• [Records shown]
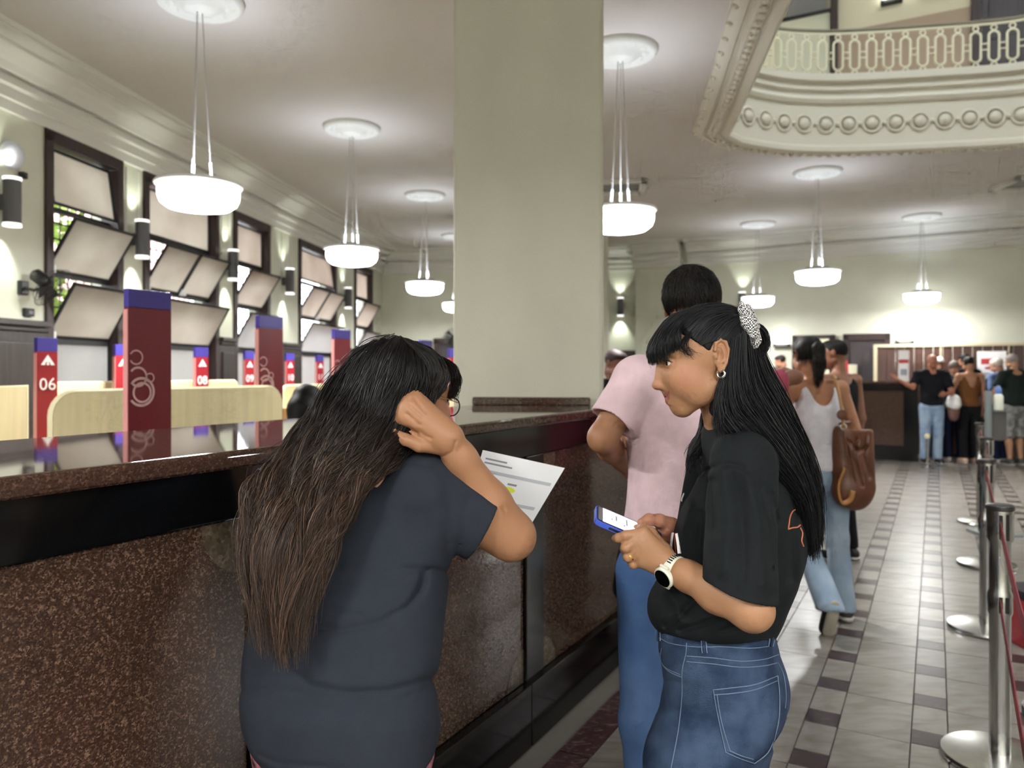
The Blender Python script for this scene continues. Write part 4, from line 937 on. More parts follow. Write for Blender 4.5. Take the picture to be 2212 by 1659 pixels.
# ---------------------------------------------------------------- head shared by all figures: local units are millimetre-like, x forward, y left, z up from the ear, nodding 14 deg
def head_sdf(h, full=True, neck=True):
    s = SDF((-105, -100, -215 if neck else -165), (160, 100, 110), h)
    a = math.radians(12); ax = ((math.cos(a), 0, -math.sin(a)), (0, 1, 0), (math.sin(a), 0, math.cos(a)))
    s.ell((20, 0, 8), (106, 77, 82), ax, 8); s.ell((72, 0, -45), (56, 58, 72), None, 22)
    for g in (1, -1):
        s.ell((84, g*35, -53), (34, 22, 29), None, 22); s.cone((75, g*12, -118), (22, g*48, -74), 17, 17, 20); s.ell((112, g*30, -1), (20, 26, 12), None, 14)
    [s.ell((56, g*43, -76), (36, 19, 30), None, 24) for g in (1, -1)]; s.ell((78, 0, -121), (19.5, 22, 17.5), None, 12); s.ell((84, 0, -94), (23, 32, 28), None, 14)
    s.cone((121, 0, -16), (131, 0, -68), 8, 9, 12); s.ell((132.5, 0, -72), (11.5, 11, 9.5), None, 7)
    for g in (1, -1): s.ell((118, g*12.5, -75), (11, 7.5, 8.5), None, 5)
    for g in (1, -1):
        s.ell((127, g*31, -23), (14, 19, 12), None, 12, 's')                       # eye socket
        s.ell((110, g*31, -24), (15.2, 15.5, 15), None, 2.5)                       # lids
        s.ell((127, g*33, -24.5), (12, 14.5, 5.0), None, 1.5, 's')                   # lid opening
        s.ell((122, g*9, -81), (5, 4, 3), None, 2, 's')                            # nostril
    for g in (1, -1):
        s.cone((93, g*26, -84), (105.5, g*5, -92.5), 3.5, 7.2, 5); s.cone((93, g*26, -86), (103, g*5, -106), 3.5, 8.0, 5)
    s.cone((106.5, -5, -92.5), (106.5, 5, -92.5), 7.2, 7.2, 4); s.cone((103.5, -6, -106), (103.5, 6, -106), 8.0, 8.0, 4)
    for g in (1, -1): s.cone((93, g*29, -83.5), (115.5, 0, -99), 1.3, 1.6, 2.5, 's')      # mouth line
    for g in (1, -1): s.cone((113, g*17, -76), (94, g*35, -94), 1.2, 1.4, 6, 's')   # smile fold
    for g in (1, -1):                                                              # ears
        if full:
            s.ell((20, g*73, -8), (15, 5, 31), None, 4)
            hx = [(17, 2), (15, 17), (5, 25), (-6, 19), (-12, 4), (-12.5, -10), (-8, -24), (0, -36), (6, -40)]
            s.chain([(x+18, g*79, z) for x, z in hx], [3.4, 3.6, 3.8, 3.8, 3.8, 3.6, 3.6, 4.5, 5], 2.5)
            s.chain([(x+18, g*78, z) for x, z in ((10, 10), (1, 9), (-4, -4), (-3, -18), (4, -25))], [2.5, 3, 3.2, 3.2, 2.6], 2)
            s.ell((24, g*82, -9), (8, 9, 11), None, 2.5, 's'); s.ell((32, g*76, -11), (4, 4, 6), None, 2.5); s.ell((21, g*76, -35), (7, 5, 8), None, 3)
        else: s.ell((18, g*76, -8), (16, 6, 31), None, 4)
    if neck: s.cone((-12, 0, -60), (-48, 0, -215), 54, 55, 20)
    else: s.cone((-8, 0, -50), (-6, 0, -105), 53, 50, 20)
    return s.mesh(1)
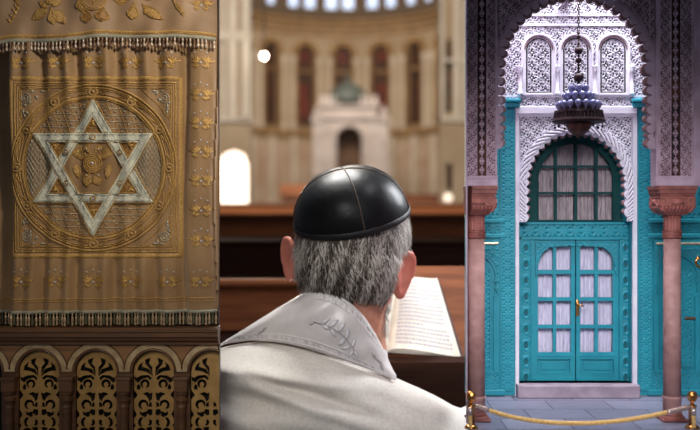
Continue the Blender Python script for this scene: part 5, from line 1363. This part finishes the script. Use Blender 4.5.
# ================================================================= camera, light
sc_ = bpy.context.scene
cam = bpy.data.cameras.new('camera'); co_ = bpy.data.objects.new('camera', cam); C.objects.link(co_)
co_.location = (0, -10, CAMZ); co_.rotation_euler = (PI/2, 0, 0); cam.lens = 50; cam.sensor_width = 36; cam.clip_end = 500
cam.dof.use_dof = True; cam.dof.focus_distance = 10.15; cam.dof.aperture_fstop = .43
sc_.camera = co_
def area(name, loc, tgt, size, power, color, size_y=None, spread=180):
    l = bpy.data.lights.new(name, 'AREA'); l.energy = power; l.color = color; l.size = size; l.spread = math.radians(spread)
    if size_y: l.shape = 'RECTANGLE'; l.size_y = size_y
    o = bpy.data.objects.new(name, l); C.objects.link(o); o.location = loc
    o.rotation_euler = (Vector(tgt)-Vector(loc)).to_track_quat('-Z', 'Y').to_euler(); return o
def spot(name, loc, tgt, power, color, ang, blend=.5, radius=.3):
    l = bpy.data.lights.new(name, 'SPOT'); l.energy = power; l.color = color; l.spot_size = math.radians(ang); l.spot_blend = blend; l.shadow_soft_size = radius
    o = bpy.data.objects.new(name, l); C.objects.link(o); o.location = loc
    o.rotation_euler = (Vector(tgt)-Vector(loc)).to_track_quat('-Z', 'Y').to_euler(); return o
w = bpy.data.worlds.new('world'); sc_.world = w; w.use_nodes = True
w.node_tree.nodes['Background'].inputs[0].default_value = lin((190,196,214)); w.node_tree.nodes['Background'].inputs[1].default_value = .16
# left bay
spot('ark_spot', (.3, -3.2, 5.4), (-2.35, 0, 3.4), 680, (1, .9, .74), 54, 1, .25)
spot('ark_fill', (-3.4, -6, 3.6), (-2.4, 0, .9), 300, (1, .86, .64), 33, 1, .5)
# courtyard daylight
area('courtyard_sky', (2.5, .2, 6.0), (2.5, .75, 2.6), 2.2, 235, (.94, .94, 1), 1.0, 140)
spot('courtyard_front', (1.2, -6.2, 3.9), (2.55, .4, .85), 1700, (.98, .95, 1), 40, 1, .9)
# hall
area('hall_window_right', (3.9, 3.2, 4.4), (.3, 1.2, 1.2), 2.0, 180, (.93, .96, 1), 2.0, 120)
area('hall_overhead', (-.9, 3.4, 6.4), (-.1, 1.0, 1.0), 1.8, 130, (1, .98, .95), 1.8, 100)
spot('hall_front', (-1.2, -6.5, 6.0), (-.1, 1.0, .5), 1650, (1, .97, .93), 26, .8, 1.2)
area('nave_fill', (-1, 48, 20), (-.6, 72, 6), 8, 4400, (1, .9, .78), 6)  # unseen area light added to brighten the apse
area('pier_fill', (-.5, 18, 14), (-.5, 40, 6), 5, 3800, (1, .92, .82), 5)  # added high in the nave to brighten the piers, no fixture there
area('pew_light', (-1.5, 14, 11), (-.5, 10, 0), 3, 560, (1, .86, .7), 3)  # unseen area light over the pews
area('side_window_light', (-5.4, 36, 5), (-2, 22, 2), 2, 900, (1, .9, .78), 3)
vs_ = sc_.view_settings; vs_.view_transform = 'Standard'; vs_.look = 'None'; vs_.exposure = 0; vs_.gamma = 1; vs_.use_curve_mapping = False
sc_.cycles.use_denoising = True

• [Exercise description] Write out each entry exactly as given, omitting any picture.

• [Solution to the exercise]
The Blender Python script for this scene continues. Write part 4, from line 937 on. More parts follow. Write for Blender 4.5. Take the picture to be 2212 by 1659 pixels.
# ---------------------------------------------------------------- head shared by all figures: local units are millimetre-like, x forward, y left, z up from the ear, nodding 14 deg
def head_sdf(h, full=True, neck=True):
    s = SDF((-105, -100, -215 if neck else -165), (160, 100, 110), h)
    a = math.radians(12); ax = ((math.cos(a), 0, -math.sin(a)), (0, 1, 0), (math.sin(a), 0, math.cos(a)))
    s.ell((20, 0, 8), (106, 77, 82), ax, 8); s.ell((72, 0, -45), (56, 58, 72), None, 22)
    for g in (1, -1):
        s.ell((84, g*35, -53), (34, 22, 29), None, 22); s.cone((75, g*12, -118), (22, g*48, -74), 17, 17, 20); s.ell((112, g*30, -1), (20, 26, 12), None, 14)
    [s.ell((56, g*43, -76), (36, 19, 30), None, 24) for g in (1, -1)]; s.ell((78, 0, -121), (19.5, 22, 17.5), None, 12); s.ell((84, 0, -94), (23, 32, 28), None, 14)
    s.cone((121, 0, -16), (131, 0, -68), 8, 9, 12); s.ell((132.5, 0, -72), (11.5, 11, 9.5), None, 7)
    for g in (1, -1): s.ell((118, g*12.5, -75), (11, 7.5, 8.5), None, 5)
    for g in (1, -1):
        s.ell((127, g*31, -23), (14, 19, 12), None, 12, 's')                       # eye socket
        s.ell((110, g*31, -24), (15.2, 15.5, 15), None, 2.5)                       # lids
        s.ell((127, g*33, -24.5), (12, 14.5, 5.0), None, 1.5, 's')                   # lid opening
        s.ell((122, g*9, -81), (5, 4, 3), None, 2, 's')                            # nostril
    for g in (1, -1):
        s.cone((93, g*26, -84), (105.5, g*5, -92.5), 3.5, 7.2, 5); s.cone((93, g*26, -86), (103, g*5, -106), 3.5, 8.0, 5)
    s.cone((106.5, -5, -92.5), (106.5, 5, -92.5), 7.2, 7.2, 4); s.cone((103.5, -6, -106), (103.5, 6, -106), 8.0, 8.0, 4)
    for g in (1, -1): s.cone((93, g*29, -83.5), (115.5, 0, -99), 1.3, 1.6, 2.5, 's')      # mouth line
    for g in (1, -1): s.cone((113, g*17, -76), (94, g*35, -94), 1.2, 1.4, 6, 's')   # smile fold
    for g in (1, -1):                                                              # ears
        if full:
            s.ell((20, g*73, -8), (15, 5, 31), None, 4)
            hx = [(17, 2), (15, 17), (5, 25), (-6, 19), (-12, 4), (-12.5, -10), (-8, -24), (0, -36), (6, -40)]
            s.chain([(x+18, g*79, z) for x, z in hx], [3.4, 3.6, 3.8, 3.8, 3.8, 3.6, 3.6, 4.5, 5], 2.5)
            s.chain([(x+18, g*78, z) for x, z in ((10, 10), (1, 9), (-4, -4), (-3, -18), (4, -25))], [2.5, 3, 3.2, 3.2, 2.6], 2)
            s.ell((24, g*82, -9), (8, 9, 11), None, 2.5, 's'); s.ell((32, g*76, -11), (4, 4, 6), None, 2.5); s.ell((21, g*76, -35), (7, 5, 8), None, 3)
        else: s.ell((18, g*76, -8), (16, 6, 31), None, 4)
    if neck: s.cone((-12, 0, -60), (-48, 0, -215), 54, 55, 20)
    else: s.cone((-8, 0, -50), (-6, 0, -105), 53, 50, 20)
    return s.mesh(1)
Continue the Blender Python script for this scene: part 5, from line 1363. This part finishes the script. Use Blender 4.5.
# ================================================================= camera, light
sc_ = bpy.context.scene
cam = bpy.data.cameras.new('camera'); co_ = bpy.data.objects.new('camera', cam); C.objects.link(co_)
co_.location = (0, -10, CAMZ); co_.rotation_euler = (PI/2, 0, 0); cam.lens = 50; cam.sensor_width = 36; cam.clip_end = 500
cam.dof.use_dof = True; cam.dof.focus_distance = 10.15; cam.dof.aperture_fstop = .43
sc_.camera = co_
def area(name, loc, tgt, size, power, color, size_y=None, spread=180):
    l = bpy.data.lights.new(name, 'AREA'); l.energy = power; l.color = color; l.size = size; l.spread = math.radians(spread)
    if size_y: l.shape = 'RECTANGLE'; l.size_y = size_y
    o = bpy.data.objects.new(name, l); C.objects.link(o); o.location = loc
    o.rotation_euler = (Vector(tgt)-Vector(loc)).to_track_quat('-Z', 'Y').to_euler(); return o
def spot(name, loc, tgt, power, color, ang, blend=.5, radius=.3):
    l = bpy.data.lights.new(name, 'SPOT'); l.energy = power; l.color = color; l.spot_size = math.radians(ang); l.spot_blend = blend; l.shadow_soft_size = radius
    o = bpy.data.objects.new(name, l); C.objects.link(o); o.location = loc
    o.rotation_euler = (Vector(tgt)-Vector(loc)).to_track_quat('-Z', 'Y').to_euler(); return o
w = bpy.data.worlds.new('world'); sc_.world = w; w.use_nodes = True
w.node_tree.nodes['Background'].inputs[0].default_value = lin((190,196,214)); w.node_tree.nodes['Background'].inputs[1].default_value = .16
# left bay
spot('ark_spot', (.3, -3.2, 5.4), (-2.35, 0, 3.4), 680, (1, .9, .74), 54, 1, .25)
spot('ark_fill', (-3.4, -6, 3.6), (-2.4, 0, .9), 300, (1, .86, .64), 33, 1, .5)
# courtyard daylight
area('courtyard_sky', (2.5, .2, 6.0), (2.5, .75, 2.6), 2.2, 235, (.94, .94, 1), 1.0, 140)
spot('courtyard_front', (1.2, -6.2, 3.9), (2.55, .4, .85), 1700, (.98, .95, 1), 40, 1, .9)
# hall
area('hall_window_right', (3.9, 3.2, 4.4), (.3, 1.2, 1.2), 2.0, 180, (.93, .96, 1), 2.0, 120)
area('hall_overhead', (-.9, 3.4, 6.4), (-.1, 1.0, 1.0), 1.8, 130, (1, .98, .95), 1.8, 100)
spot('hall_front', (-1.2, -6.5, 6.0), (-.1, 1.0, .5), 1650, (1, .97, .93), 26, .8, 1.2)
area('nave_fill', (-1, 48, 20), (-.6, 72, 6), 8, 4400, (1, .9, .78), 6)  # unseen area light added to brighten the apse
area('pier_fill', (-.5, 18, 14), (-.5, 40, 6), 5, 3800, (1, .92, .82), 5)  # added high in the nave to brighten the piers, no fixture there
area('pew_light', (-1.5, 14, 11), (-.5, 10, 0), 3, 560, (1, .86, .7), 3)  # unseen area light over the pews
area('side_window_light', (-5.4, 36, 5), (-2, 22, 2), 2, 900, (1, .9, .78), 3)
vs_ = sc_.view_settings; vs_.view_transform = 'Standard'; vs_.look = 'None'; vs_.exposure = 0; vs_.gamma = 1; vs_.use_curve_mapping = False
sc_.cycles.use_denoising = True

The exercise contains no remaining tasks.